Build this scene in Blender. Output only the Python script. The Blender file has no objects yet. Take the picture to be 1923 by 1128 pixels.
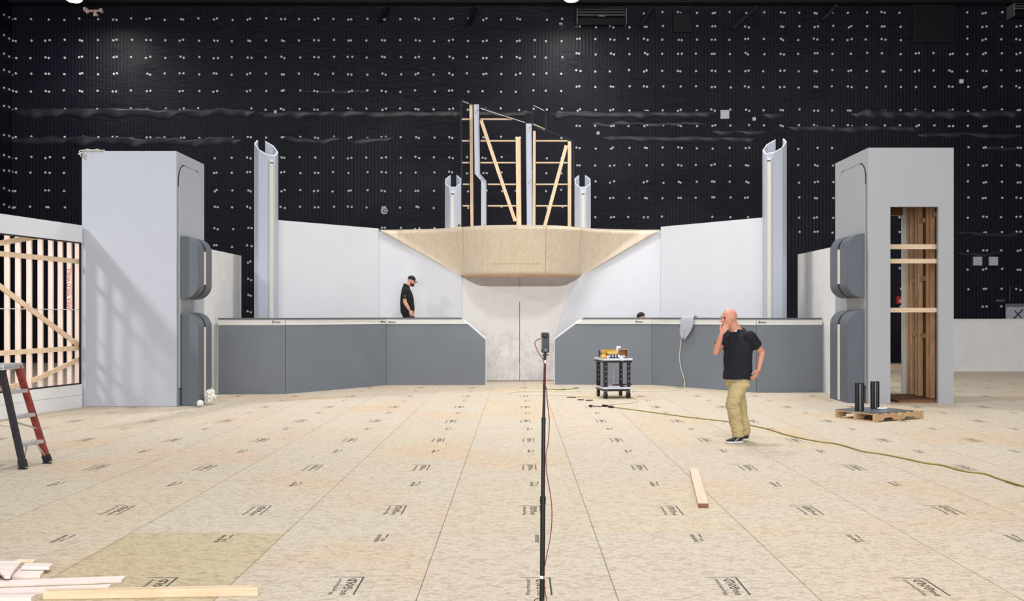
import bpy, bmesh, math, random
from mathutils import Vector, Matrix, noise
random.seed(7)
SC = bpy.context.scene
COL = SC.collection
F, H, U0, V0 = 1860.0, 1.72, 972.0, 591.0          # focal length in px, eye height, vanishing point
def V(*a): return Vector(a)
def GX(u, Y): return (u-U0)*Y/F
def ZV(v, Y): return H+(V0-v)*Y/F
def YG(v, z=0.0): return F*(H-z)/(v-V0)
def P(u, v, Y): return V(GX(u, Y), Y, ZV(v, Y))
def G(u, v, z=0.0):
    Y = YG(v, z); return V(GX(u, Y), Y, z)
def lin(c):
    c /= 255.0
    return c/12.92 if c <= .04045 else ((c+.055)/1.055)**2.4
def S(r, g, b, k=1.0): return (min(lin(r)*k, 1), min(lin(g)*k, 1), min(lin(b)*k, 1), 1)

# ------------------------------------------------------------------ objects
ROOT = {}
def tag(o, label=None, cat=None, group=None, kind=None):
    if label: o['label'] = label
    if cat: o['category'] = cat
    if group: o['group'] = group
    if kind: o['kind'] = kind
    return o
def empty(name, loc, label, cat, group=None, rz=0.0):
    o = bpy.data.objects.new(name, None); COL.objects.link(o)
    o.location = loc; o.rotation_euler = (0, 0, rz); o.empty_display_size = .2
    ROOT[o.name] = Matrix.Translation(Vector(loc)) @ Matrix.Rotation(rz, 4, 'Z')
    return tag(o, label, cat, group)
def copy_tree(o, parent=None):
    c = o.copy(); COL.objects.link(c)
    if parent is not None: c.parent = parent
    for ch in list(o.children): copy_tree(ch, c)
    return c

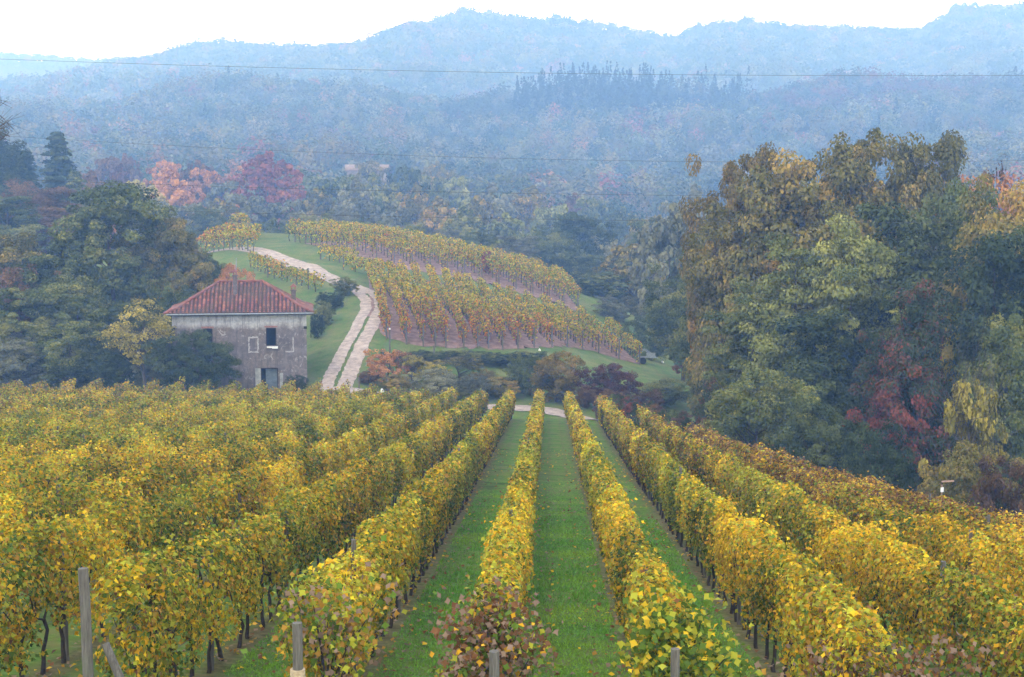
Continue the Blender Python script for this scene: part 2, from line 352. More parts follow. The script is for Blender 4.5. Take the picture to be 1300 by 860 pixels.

= = = = =

**Task to complete**
Give again exactly the lines running from the beginning of the material above through the line that contains "def S(r, g, b, k=1.0): return", and leave out every picture.

**Reply**
Build this scene in Blender. Output only the Python script. The Blender file has no objects yet. Take the picture to be 1923 by 1128 pixels.
import bpy, bmesh, math, random
from mathutils import Vector, Matrix, noise
random.seed(7)
SC = bpy.context.scene
COL = SC.collection
F, H, U0, V0 = 1860.0, 1.72, 972.0, 591.0          # focal length in px, eye height, vanishing point
def V(*a): return Vector(a)
def GX(u, Y): return (u-U0)*Y/F
def ZV(v, Y): return H+(V0-v)*Y/F
def YG(v, z=0.0): return F*(H-z)/(v-V0)
def P(u, v, Y): return V(GX(u, Y), Y, ZV(v, Y))
def G(u, v, z=0.0):
    Y = YG(v, z); return V(GX(u, Y), Y, z)
def lin(c):
    c /= 255.0
    return c/12.92 if c <= .04045 else ((c+.055)/1.055)**2.4
def S(r, g, b, k=1.0): return (min(lin(r)*k, 1), min(lin(g)*k, 1), min(lin(b)*k, 1), 1)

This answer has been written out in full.